LSM Newswire

Thursday, June 16, 2011

Ayane Kozasa wins the 2011 Primrose International Viola Competition

On Sunday, June 5th, 24 year old Ayane Kozasa of the United States and fellow finalists Elias Goldstein and Vicki Powell performed with the New Mexico Chamber Orchestra under the direction of Gabriel Gordon in Keller Hall at the University of New Mexico during the final round of the Thirteenth Primrose International Viola Competition. Following the afternoon performances the audience eagerly awaited results joined by viewers watching live online from around the world.

Kozasa was overwhelmed by her win and tearfully accepted her award. First prize includes $5,000 USD, use of a viola made by Spanish master luthier Jardon Rico, a gold-mounted Arcos Brasil bow, and select concert appearances in the United States and Europe.

Second prize of $3,000 and an Arcos Brasil bow went to 28 year old Elias Goldstein of the United States and Norway. Third prize of $1,000 and an Arcos Brasil bow went to 22 year old Vicki Powell of the United States. A special prize for the best performance of Peter Askim's composition Inner Voices, commissioned for the competition, was won by first prize winner Ayane Kozasa, as was the Mozart Award for best chamber music performance. The Bach Prize, supported by Linnet Press Editions, was awarded to Yi Fei Deng of China and Wolfram Hauser of Germany. The Primrose Prize for an outstanding performance of a Primrose transcription was awarded to Bogdan Banu of Romania and Da Kyung Kwak of South Korea. The Sonata Prize for an outstanding performance of a sonata was awarded to third prize winner Vicki Powell of the United States.

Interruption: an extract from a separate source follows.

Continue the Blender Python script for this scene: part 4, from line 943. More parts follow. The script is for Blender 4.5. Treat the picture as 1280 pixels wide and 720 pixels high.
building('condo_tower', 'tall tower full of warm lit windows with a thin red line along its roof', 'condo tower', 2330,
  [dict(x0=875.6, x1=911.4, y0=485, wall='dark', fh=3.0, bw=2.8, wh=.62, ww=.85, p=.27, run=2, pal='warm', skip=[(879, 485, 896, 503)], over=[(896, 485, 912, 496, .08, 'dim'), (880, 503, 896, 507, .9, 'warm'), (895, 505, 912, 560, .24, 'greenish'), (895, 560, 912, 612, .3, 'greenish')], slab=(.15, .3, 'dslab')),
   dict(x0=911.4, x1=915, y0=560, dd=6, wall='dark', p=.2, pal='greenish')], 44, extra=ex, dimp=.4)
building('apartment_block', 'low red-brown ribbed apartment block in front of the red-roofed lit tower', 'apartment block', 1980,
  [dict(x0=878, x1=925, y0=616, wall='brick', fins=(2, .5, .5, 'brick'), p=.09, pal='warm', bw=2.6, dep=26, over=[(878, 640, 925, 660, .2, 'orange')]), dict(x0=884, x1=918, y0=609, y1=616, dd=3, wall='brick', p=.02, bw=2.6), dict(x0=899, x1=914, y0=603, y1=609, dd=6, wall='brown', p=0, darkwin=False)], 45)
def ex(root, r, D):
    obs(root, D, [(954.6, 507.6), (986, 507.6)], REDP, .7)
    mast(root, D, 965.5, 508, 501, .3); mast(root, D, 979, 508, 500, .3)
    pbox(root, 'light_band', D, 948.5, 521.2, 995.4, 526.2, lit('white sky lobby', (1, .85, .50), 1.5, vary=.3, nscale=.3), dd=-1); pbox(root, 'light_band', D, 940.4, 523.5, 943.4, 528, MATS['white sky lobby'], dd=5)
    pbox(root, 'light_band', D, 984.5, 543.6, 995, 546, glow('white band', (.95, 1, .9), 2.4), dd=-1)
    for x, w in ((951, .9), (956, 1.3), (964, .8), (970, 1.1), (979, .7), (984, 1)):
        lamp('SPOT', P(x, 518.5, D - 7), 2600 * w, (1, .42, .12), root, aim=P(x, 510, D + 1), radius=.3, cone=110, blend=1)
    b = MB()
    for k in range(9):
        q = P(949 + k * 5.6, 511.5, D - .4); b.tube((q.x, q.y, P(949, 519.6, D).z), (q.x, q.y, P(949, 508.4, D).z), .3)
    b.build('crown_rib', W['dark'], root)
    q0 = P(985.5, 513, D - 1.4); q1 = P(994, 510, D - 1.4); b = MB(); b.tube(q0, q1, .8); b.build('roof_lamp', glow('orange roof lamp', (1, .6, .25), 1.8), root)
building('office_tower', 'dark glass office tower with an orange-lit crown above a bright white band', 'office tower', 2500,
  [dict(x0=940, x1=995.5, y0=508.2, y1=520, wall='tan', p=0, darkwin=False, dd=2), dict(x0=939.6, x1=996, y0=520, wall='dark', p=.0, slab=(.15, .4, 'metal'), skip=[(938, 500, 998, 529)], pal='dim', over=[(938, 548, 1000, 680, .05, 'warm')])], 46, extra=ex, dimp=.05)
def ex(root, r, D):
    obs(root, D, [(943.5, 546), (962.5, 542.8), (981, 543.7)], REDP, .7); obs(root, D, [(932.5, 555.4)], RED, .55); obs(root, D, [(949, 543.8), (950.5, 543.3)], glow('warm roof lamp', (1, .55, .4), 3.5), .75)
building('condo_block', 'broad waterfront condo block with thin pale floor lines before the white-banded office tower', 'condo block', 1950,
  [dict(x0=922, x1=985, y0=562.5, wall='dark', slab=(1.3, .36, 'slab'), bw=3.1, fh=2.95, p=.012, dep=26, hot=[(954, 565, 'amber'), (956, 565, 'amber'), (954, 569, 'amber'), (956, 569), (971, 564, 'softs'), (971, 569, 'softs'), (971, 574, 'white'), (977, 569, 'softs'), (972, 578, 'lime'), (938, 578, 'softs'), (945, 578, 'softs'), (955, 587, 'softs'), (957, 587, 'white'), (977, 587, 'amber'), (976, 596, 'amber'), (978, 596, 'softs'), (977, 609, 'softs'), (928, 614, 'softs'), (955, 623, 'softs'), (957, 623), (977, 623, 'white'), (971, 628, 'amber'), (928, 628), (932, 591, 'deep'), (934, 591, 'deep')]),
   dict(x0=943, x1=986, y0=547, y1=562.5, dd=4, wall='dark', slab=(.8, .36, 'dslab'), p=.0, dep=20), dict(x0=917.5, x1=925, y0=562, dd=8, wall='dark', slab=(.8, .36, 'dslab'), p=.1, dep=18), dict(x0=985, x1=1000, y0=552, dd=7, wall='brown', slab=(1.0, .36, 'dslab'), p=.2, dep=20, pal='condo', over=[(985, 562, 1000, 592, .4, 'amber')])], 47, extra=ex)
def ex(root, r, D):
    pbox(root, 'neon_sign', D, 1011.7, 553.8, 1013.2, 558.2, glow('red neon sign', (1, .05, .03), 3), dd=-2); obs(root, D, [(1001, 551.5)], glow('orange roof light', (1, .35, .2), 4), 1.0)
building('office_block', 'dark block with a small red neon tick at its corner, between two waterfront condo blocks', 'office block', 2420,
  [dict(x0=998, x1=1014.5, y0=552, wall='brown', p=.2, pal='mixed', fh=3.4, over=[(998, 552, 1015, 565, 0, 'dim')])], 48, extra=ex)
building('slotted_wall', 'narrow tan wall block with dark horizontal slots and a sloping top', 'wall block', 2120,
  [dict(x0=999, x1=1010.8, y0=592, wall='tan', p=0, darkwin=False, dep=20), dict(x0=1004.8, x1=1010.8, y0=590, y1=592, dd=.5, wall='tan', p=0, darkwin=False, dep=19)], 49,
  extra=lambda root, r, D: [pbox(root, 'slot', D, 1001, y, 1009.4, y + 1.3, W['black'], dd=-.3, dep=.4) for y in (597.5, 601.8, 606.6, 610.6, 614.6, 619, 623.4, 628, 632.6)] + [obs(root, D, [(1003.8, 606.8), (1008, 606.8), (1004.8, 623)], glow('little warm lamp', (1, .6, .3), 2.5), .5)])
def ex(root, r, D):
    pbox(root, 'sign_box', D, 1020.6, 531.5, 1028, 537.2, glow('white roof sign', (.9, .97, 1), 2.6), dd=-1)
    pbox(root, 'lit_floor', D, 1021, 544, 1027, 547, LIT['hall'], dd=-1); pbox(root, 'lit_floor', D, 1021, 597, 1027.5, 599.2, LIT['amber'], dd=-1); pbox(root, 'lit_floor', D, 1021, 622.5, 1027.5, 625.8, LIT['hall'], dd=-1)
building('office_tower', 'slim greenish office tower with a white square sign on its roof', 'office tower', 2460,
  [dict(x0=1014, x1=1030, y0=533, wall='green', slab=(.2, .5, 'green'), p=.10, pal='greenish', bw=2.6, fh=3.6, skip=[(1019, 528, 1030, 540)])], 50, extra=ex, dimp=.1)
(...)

Prizes for the best performance of a 20th century concerto were awarded to Adrien La Marca of France and Daniel Hanul Lee of Canada. The Director's Award, chosen by competion chair Nokuthula Ngwenyama, was awarded to Elias Goldstein and Adrien La Marca. Lauriane David of France received the Tone Award. Yi Fei Deng of China, Daniel Getz of the United States, Wenting Kang of China, Daniel Palmizio of Italy, Cong Wu of China, and Sang Hyun Yong of South Korea received Robertson Prizes. Matthew Lipman of the United States and Da Kyung Kwak of South Korea were awarded honorable mentions.

The 2011 Competition jury was internationally representative and included Karin Brown of the United States, Che-Yen Chen of Taiwan, Kirsten Docter of the United States, Wing Ho of China, Luis Magin of Spain, Karen Ritscher of the United States, Yizhak Schotten of Israel, Barbara Westphal of Germany, and Juliet White-Smith of the United States.

Leading up to the finals was a week of intense competition for 29 quarterfinalists representing 13 countries during which each competitor received an instant scoring. This method of scoring, supported by the Kyogen Content Management System (CMS), was a first amongst international competitions and enabled live results with added transparency.

Quarterfinal rounds were held May 31st and June 1st, during which competitors were required to perform the first movement of their 20th century concerto, selections of Bach, and a Primrose transcription. Upon completion of those rounds the top eight competitors passed on to the semi-final round. During the semifinals, competitors were required to perform Peter Askim's Inner Voices, a second Primrose transcription, a sonata, the first movement of the Mozart Divertimento with violinist Andy Simionescu and cellist James Holland, and a selection of Bach. From this round, the jury chose the three finalists. All rounds and scoring were open to the public and broadcast in high definition live over the internet. Over 12,000 unique visitors viewed the competition from 62 countries on six continents during the week.

The triennial Primrose International Viola Competition aims to recognize and showcase young musicians who have achieved world class excellence through intensive hard work and unusual talent. Founded in 1979 as the first international competition solely for violists, William Primrose served as chair of the jury for its inaugural year. The American Viola Society (AVS), through an endowment established by memorial contributions made by friends, colleagues, artists, and admirers of the great virtuoso, has sponsored the competition since 1986. Over the last 30 years it has established an impeccable track record for identifying the talent of tomorrow and is respected for its integrity. Past winners are currently engaged in the highest levels of professional artistic careers.